La realtà dell’emarginazione dei “folli” e della negazione sociale della patologia psichica mostra sempre nuovi volti.
Nel romanzo “La prima verità” di Simona Vinci (premio Campiello 2016) viene narrata una di queste grandi, violente negazioni: l’esistenza di un lager psichiatrico in un’isola greca – Leros – dal dopoguerra per alcuni decenni fino a pochi anni fa.
Una larga parte dell’isola – con i suoi edifici militari di epoca fascista – veniva usata come luogo di confino (ma anche di abbandono, di punizione, di ostracismo, di violenza e distruzione della dignità) per malati psichiatrici e dissidenti politici.
L’autrice scopre questa terribile storia per caso, vedendo una mostra fotografica e lasciandosi colpire dagli sguardi che raccontano orrori.
Sulla base di una storia vera, l’esistenza di Leros e dell’ospedale psichiatrico dell’isola – un lager dove vengono confinati reietti – si snoda dunque l’invenzione del romanzo, che narra su più piani temporali le vicende dei personaggi.
Le storie si intrecciano e spaziano dalle vite dei pazienti (donne vittime di violenza e ragazzini incompresi, epilettici o poeti dissidenti…) a quelle degli infermieri e dei volontari venuti da fuori.
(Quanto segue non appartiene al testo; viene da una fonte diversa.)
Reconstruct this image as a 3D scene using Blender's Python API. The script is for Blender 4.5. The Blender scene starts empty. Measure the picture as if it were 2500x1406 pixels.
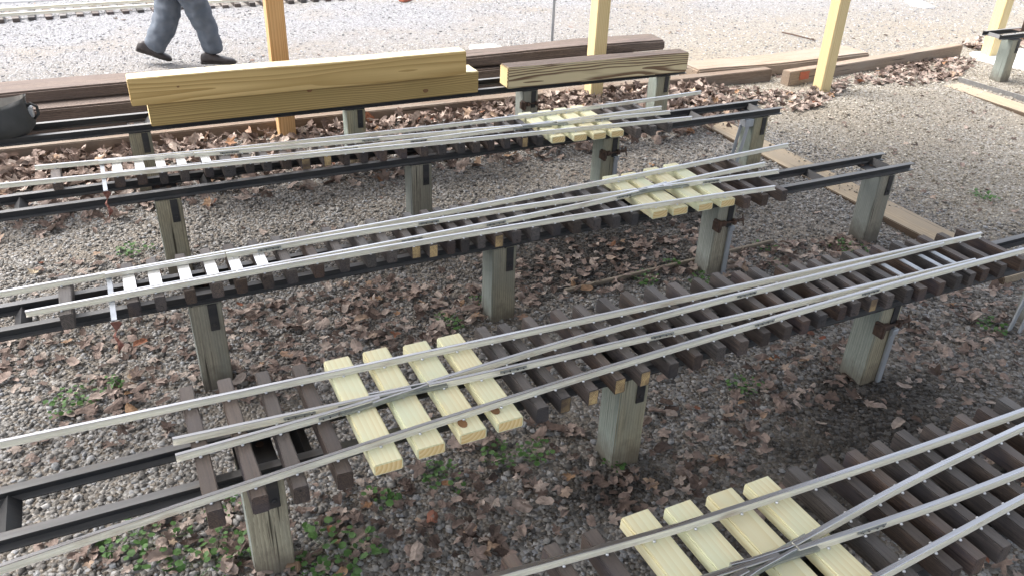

La voce narrante è quella di una giovane volontaria che scopre segreti, ricostruisce storie e si imbatte in sentimenti inconfessabili, in mezzo ai corpi inermi, maltrattati e sofferenti dei “matti”.
Anche lei, Angela – la voce narrante- viene da un paese dove c’è un istituto psichiatrico e da una famiglia dove alberga la sofferenza psichica.
Così, con questi diversi piani, l’autrice esplora il mondo del dolore psichico, della paura di riconoscerlo e dell’esclusione e lo fa con un potente linguaggio visivo. La descrizione dei luoghi coincide con il dolore, la rabbia, l’orrore e la tristezza. La scrittura scarna lascia i sentimenti dietro fatti e luoghi. Nell’insieme un notevole tributo alla memoria e all’inclusione sociale, con un felice paragone con gli esclusi di oggi, cioè gli immigrati che arrivano nei barconi e talvolta fanno tappa proprio a Leros.
La sintesi asciutta della scrittura a volte risulta in disequilibrio con l’espressione dei sentimenti ma questo può appartenere al registro, denunciato e messo a nudo, della negazione.
Leggere questo romanzo è un impatto, duro ma necessario, con un pezzo di verità storica ed umana.